* [YOUR TASK]:
Retype exactly the lines from the line containing "What Blender Python" through the line containing "COL = scene.collection", both included, and nothing more; skip the pictures.
>> Start AVAILABLE DATA
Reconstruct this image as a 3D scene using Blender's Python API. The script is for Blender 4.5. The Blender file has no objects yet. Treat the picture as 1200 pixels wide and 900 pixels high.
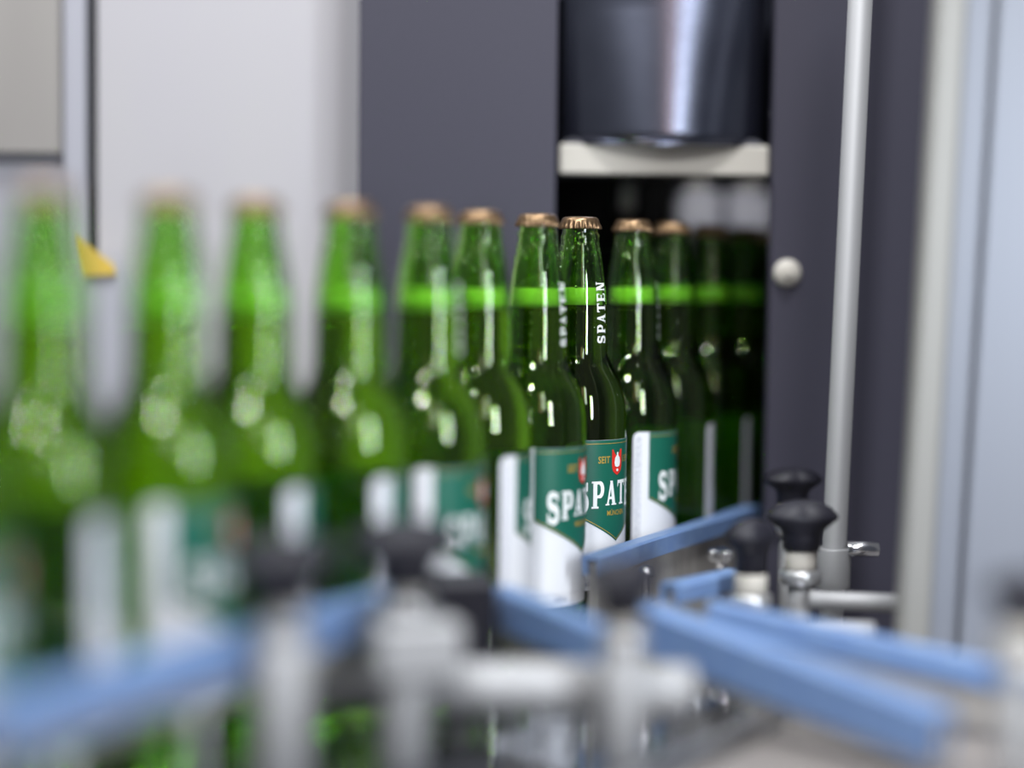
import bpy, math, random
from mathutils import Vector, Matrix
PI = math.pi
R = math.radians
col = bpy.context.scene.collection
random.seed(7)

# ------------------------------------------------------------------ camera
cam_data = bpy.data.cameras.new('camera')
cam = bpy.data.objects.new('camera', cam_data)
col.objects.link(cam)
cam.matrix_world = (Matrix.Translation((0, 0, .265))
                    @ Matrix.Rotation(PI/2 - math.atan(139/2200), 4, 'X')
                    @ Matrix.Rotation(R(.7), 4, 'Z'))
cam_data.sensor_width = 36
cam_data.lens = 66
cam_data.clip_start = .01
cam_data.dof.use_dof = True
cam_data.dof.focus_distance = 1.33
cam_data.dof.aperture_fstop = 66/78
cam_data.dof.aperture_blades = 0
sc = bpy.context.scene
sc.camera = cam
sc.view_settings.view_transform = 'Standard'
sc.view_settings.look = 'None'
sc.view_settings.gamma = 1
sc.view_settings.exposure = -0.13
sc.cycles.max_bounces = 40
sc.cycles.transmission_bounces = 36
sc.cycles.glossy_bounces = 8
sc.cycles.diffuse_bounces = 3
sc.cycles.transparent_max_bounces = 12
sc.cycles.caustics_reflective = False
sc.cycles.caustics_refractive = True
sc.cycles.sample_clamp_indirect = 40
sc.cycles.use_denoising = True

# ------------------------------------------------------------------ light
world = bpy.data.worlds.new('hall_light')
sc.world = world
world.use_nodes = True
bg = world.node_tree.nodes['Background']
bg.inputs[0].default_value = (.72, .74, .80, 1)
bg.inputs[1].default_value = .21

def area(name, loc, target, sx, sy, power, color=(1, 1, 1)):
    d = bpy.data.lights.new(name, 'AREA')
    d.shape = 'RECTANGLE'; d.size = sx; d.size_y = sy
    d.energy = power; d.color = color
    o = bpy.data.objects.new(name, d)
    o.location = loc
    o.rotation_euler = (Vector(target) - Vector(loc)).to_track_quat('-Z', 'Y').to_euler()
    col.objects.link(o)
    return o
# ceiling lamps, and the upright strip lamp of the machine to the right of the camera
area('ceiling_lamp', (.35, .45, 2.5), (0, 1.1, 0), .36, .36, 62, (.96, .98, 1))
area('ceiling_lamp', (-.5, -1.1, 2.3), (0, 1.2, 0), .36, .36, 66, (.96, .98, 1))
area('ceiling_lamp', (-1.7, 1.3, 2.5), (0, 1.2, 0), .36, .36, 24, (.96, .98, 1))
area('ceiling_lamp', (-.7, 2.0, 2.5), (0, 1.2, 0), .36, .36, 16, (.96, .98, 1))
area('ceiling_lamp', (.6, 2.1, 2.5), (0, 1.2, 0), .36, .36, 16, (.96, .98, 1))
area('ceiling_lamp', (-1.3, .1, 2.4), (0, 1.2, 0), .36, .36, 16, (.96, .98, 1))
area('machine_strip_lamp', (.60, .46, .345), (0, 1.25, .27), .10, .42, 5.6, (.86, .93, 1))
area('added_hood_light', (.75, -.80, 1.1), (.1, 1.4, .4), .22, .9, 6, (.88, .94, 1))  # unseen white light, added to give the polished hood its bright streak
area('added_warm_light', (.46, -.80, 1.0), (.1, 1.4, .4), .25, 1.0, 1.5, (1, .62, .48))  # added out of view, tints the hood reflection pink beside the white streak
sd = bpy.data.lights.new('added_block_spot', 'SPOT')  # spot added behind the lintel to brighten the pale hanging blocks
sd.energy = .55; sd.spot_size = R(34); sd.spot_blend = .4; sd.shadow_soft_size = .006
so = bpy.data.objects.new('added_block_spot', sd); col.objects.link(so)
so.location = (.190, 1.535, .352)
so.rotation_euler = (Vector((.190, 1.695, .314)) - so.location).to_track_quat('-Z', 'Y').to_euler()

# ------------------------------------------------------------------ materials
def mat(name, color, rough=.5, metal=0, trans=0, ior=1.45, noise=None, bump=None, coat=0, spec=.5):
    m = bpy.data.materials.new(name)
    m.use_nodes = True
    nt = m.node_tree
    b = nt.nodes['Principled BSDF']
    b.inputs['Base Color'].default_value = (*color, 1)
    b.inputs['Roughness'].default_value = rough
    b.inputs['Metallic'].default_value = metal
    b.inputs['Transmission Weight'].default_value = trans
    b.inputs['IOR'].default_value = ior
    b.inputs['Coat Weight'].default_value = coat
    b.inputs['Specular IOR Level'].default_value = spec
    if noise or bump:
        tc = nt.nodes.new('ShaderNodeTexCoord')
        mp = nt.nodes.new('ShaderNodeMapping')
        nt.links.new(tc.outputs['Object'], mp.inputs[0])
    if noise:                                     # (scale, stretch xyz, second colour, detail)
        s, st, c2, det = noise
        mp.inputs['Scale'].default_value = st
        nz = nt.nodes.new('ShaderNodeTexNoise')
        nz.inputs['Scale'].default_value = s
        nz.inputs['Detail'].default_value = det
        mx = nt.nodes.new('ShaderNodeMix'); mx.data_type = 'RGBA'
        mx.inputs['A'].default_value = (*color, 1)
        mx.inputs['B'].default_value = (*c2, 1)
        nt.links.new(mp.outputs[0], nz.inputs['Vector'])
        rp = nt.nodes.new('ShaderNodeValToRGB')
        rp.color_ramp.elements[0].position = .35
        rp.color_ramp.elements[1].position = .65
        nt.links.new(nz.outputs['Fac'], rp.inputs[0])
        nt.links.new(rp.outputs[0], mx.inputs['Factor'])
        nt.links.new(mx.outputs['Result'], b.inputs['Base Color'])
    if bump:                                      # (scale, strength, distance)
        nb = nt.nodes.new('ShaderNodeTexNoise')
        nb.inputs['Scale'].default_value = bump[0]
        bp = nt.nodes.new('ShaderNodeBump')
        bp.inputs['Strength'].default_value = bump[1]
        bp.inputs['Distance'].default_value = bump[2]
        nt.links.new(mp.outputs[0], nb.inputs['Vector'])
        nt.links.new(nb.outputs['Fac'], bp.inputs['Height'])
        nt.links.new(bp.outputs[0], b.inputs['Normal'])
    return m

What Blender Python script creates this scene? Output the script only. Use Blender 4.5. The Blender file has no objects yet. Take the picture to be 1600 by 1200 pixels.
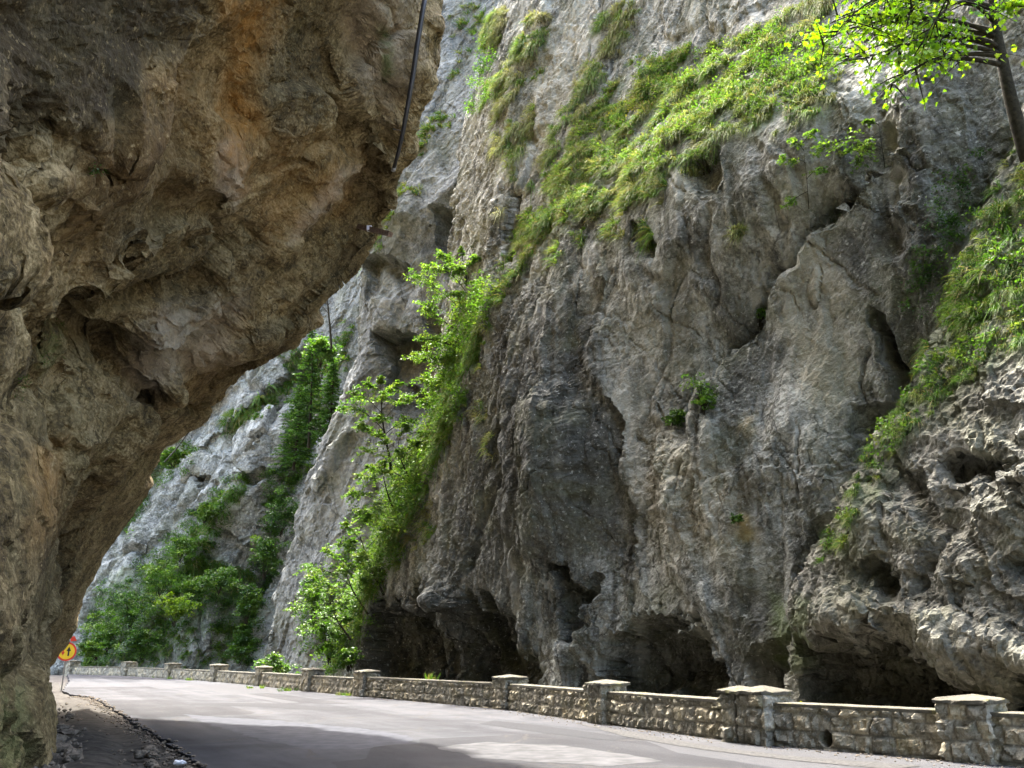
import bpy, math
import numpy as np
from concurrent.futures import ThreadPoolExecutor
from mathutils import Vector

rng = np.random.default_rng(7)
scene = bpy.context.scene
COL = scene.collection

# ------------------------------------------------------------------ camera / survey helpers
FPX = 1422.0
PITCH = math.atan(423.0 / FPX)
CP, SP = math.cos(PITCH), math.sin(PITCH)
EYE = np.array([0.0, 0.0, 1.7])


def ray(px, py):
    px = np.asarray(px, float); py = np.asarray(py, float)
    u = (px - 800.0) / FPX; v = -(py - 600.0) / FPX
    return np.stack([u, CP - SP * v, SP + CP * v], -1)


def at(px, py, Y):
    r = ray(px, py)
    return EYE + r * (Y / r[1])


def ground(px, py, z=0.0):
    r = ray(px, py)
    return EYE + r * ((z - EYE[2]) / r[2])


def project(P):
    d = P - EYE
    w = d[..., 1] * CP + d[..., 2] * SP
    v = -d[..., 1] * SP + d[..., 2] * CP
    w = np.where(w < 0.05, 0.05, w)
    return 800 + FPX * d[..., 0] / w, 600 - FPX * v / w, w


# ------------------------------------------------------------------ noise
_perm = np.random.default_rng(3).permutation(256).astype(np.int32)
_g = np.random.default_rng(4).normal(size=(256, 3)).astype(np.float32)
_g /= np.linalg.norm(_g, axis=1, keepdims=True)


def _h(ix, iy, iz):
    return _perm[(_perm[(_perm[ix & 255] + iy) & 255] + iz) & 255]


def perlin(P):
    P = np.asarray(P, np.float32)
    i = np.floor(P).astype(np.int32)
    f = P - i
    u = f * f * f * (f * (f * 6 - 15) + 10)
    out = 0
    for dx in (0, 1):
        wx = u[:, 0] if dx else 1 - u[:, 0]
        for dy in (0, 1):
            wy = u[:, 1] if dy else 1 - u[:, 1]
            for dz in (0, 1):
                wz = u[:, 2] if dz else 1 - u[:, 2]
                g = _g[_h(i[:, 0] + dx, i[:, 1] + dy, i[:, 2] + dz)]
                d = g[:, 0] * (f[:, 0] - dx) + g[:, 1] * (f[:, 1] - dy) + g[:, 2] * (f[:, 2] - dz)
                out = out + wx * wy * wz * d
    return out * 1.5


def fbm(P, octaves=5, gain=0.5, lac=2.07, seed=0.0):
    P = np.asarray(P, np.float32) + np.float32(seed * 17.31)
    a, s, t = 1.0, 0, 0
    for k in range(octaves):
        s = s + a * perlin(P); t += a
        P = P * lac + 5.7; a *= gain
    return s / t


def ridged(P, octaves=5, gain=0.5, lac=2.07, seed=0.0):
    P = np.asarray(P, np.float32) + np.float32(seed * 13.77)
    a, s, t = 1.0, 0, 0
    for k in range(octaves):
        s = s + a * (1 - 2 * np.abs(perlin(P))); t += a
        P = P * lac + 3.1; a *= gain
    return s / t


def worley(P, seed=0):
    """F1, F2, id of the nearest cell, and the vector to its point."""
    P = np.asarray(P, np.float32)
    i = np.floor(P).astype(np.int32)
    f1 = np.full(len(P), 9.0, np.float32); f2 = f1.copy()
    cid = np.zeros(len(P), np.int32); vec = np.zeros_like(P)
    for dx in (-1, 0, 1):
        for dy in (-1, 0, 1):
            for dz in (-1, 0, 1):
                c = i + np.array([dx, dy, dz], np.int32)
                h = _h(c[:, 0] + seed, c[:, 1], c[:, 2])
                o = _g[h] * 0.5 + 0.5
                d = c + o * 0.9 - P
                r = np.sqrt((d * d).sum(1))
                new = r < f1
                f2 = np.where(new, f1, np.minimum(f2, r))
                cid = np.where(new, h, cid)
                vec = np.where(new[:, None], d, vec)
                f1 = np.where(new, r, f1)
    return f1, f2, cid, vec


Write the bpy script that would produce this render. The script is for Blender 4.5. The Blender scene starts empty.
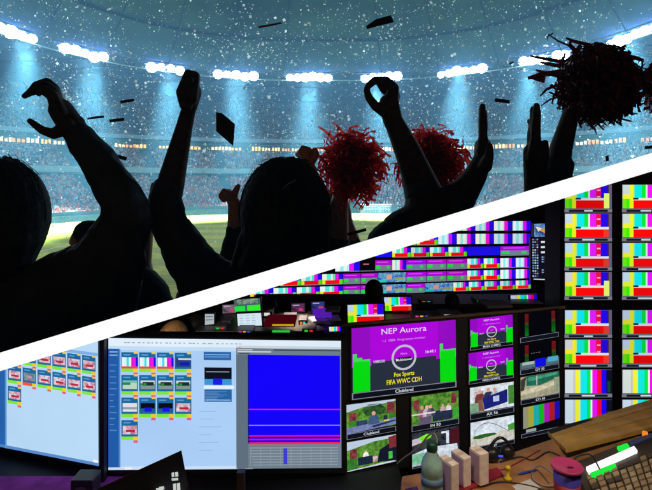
>> End AVAILABLE DATA
* [RESPONSE TO THIS EXERCISE]:
What Blender Python script creates this scene? Output the script only. Use Blender 4.5. The Blender file has no objects yet. Take the picture to be 1600 by 1200 pixels.
import bpy, math
import numpy as np
from concurrent.futures import ThreadPoolExecutor
from mathutils import Vector

rng = np.random.default_rng(7)
scene = bpy.context.scene
COL = scene.collection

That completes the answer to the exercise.